### What the exercise asks
Identify the lines containing the word "scene". Copy each one.

[Information shown start]

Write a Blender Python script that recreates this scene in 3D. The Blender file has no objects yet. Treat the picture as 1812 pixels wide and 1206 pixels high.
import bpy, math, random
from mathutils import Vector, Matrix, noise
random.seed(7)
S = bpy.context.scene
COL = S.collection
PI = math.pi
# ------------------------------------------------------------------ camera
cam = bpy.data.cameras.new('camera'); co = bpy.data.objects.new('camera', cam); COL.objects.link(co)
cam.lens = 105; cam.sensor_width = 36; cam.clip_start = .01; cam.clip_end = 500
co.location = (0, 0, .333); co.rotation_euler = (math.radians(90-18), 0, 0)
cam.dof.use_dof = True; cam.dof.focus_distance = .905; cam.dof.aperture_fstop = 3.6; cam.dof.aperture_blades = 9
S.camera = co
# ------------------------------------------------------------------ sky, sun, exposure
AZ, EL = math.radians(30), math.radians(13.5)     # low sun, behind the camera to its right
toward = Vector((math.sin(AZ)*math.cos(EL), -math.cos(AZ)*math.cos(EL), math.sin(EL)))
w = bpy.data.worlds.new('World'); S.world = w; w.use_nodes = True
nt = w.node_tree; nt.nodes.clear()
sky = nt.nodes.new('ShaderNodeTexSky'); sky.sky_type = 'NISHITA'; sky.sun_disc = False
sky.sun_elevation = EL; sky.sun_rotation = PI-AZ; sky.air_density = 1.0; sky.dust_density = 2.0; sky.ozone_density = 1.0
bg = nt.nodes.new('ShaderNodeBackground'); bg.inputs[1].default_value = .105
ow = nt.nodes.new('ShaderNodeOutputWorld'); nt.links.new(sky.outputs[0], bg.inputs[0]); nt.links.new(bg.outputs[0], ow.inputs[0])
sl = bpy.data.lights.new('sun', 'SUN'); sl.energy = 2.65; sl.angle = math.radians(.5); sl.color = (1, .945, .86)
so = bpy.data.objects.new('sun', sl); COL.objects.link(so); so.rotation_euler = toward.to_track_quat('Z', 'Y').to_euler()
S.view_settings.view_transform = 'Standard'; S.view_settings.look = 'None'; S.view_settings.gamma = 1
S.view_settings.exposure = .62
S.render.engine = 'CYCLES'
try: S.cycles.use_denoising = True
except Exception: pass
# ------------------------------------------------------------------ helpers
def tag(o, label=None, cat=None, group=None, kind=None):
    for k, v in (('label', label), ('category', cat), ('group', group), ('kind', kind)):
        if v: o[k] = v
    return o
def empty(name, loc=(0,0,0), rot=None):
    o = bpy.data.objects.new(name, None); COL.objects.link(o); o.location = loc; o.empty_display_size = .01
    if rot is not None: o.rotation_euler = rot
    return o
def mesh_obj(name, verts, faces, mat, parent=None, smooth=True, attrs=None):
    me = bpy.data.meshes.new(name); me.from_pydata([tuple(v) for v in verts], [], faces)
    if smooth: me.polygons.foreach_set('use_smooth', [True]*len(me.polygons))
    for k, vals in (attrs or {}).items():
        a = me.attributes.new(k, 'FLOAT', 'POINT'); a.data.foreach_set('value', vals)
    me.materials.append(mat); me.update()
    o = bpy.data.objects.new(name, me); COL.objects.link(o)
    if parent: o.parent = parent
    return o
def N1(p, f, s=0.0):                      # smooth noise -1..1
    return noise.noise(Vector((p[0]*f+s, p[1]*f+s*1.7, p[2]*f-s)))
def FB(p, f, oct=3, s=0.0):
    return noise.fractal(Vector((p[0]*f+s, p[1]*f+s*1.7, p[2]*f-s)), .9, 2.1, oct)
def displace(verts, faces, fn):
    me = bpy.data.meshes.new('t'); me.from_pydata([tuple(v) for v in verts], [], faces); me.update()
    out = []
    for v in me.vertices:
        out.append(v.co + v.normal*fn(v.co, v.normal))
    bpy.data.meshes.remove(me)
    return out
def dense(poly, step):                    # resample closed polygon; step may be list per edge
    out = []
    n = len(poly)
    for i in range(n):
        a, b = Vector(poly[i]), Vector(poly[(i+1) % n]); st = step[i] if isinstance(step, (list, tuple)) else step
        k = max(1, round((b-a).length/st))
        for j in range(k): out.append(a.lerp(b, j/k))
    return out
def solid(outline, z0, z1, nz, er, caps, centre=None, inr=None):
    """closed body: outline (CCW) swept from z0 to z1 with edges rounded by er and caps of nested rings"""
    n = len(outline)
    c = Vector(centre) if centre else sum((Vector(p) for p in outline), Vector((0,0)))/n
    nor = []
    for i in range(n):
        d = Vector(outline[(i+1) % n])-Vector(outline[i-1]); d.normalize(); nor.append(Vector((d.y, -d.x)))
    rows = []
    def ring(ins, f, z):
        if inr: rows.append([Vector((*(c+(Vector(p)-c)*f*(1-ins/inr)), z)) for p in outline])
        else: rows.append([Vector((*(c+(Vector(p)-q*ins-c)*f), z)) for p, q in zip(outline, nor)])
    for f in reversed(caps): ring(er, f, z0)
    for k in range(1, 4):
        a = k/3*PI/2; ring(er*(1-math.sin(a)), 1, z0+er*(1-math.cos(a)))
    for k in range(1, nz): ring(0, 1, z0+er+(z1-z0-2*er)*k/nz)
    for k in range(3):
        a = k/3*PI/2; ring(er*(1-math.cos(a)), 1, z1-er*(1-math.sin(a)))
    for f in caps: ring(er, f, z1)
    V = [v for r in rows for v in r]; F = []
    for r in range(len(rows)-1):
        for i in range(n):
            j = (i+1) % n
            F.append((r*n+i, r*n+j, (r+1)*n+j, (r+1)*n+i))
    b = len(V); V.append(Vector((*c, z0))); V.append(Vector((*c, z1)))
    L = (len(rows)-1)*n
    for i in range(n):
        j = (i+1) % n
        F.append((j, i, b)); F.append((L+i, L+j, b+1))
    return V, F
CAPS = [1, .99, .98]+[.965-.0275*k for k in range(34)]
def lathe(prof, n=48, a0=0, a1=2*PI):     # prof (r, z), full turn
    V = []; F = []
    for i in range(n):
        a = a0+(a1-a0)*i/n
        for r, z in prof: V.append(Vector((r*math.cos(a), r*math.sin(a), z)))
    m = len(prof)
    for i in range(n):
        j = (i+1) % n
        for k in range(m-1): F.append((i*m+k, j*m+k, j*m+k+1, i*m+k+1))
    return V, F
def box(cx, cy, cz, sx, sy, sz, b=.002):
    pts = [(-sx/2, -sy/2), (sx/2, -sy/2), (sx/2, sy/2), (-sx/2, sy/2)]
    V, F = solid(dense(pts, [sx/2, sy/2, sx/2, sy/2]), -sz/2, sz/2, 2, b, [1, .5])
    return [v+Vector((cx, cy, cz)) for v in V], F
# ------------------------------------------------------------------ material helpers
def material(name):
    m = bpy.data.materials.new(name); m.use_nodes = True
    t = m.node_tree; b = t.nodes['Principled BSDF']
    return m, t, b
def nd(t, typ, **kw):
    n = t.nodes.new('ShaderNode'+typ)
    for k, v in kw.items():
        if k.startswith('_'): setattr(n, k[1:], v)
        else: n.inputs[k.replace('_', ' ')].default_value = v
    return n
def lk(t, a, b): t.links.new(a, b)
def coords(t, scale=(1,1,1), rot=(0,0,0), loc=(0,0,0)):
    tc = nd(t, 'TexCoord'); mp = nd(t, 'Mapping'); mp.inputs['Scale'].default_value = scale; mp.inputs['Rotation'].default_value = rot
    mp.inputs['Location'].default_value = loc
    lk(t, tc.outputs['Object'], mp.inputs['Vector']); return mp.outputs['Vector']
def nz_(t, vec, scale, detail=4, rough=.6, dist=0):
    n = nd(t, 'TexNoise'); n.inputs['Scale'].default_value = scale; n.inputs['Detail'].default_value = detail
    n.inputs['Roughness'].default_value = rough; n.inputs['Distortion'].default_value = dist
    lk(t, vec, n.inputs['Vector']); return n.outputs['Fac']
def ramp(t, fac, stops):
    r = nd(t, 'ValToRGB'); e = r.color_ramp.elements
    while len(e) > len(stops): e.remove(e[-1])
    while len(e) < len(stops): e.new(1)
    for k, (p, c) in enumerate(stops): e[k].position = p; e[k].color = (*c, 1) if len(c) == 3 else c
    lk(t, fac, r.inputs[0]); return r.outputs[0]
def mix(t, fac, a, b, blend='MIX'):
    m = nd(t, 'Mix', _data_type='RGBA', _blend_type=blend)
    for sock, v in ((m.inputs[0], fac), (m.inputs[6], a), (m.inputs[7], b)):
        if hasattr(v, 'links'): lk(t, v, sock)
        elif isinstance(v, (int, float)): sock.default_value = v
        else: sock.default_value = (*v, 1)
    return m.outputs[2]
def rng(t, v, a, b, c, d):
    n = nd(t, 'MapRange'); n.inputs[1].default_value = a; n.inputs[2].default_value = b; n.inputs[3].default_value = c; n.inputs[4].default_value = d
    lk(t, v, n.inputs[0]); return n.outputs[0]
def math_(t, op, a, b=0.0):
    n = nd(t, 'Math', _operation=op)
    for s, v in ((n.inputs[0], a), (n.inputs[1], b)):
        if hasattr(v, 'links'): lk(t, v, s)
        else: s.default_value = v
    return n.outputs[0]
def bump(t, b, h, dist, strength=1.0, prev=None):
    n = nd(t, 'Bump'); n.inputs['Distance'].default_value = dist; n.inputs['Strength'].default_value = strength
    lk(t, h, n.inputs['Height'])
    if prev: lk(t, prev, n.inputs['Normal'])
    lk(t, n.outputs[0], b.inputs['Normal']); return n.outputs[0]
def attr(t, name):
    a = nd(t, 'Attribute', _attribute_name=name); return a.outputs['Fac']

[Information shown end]

### The result
Write a Blender Python script that recreates this scene in 3D. The Blender file has no objects yet. Treat the picture as 1812 pixels wide and 1206 pixels high.
S = bpy.context.scene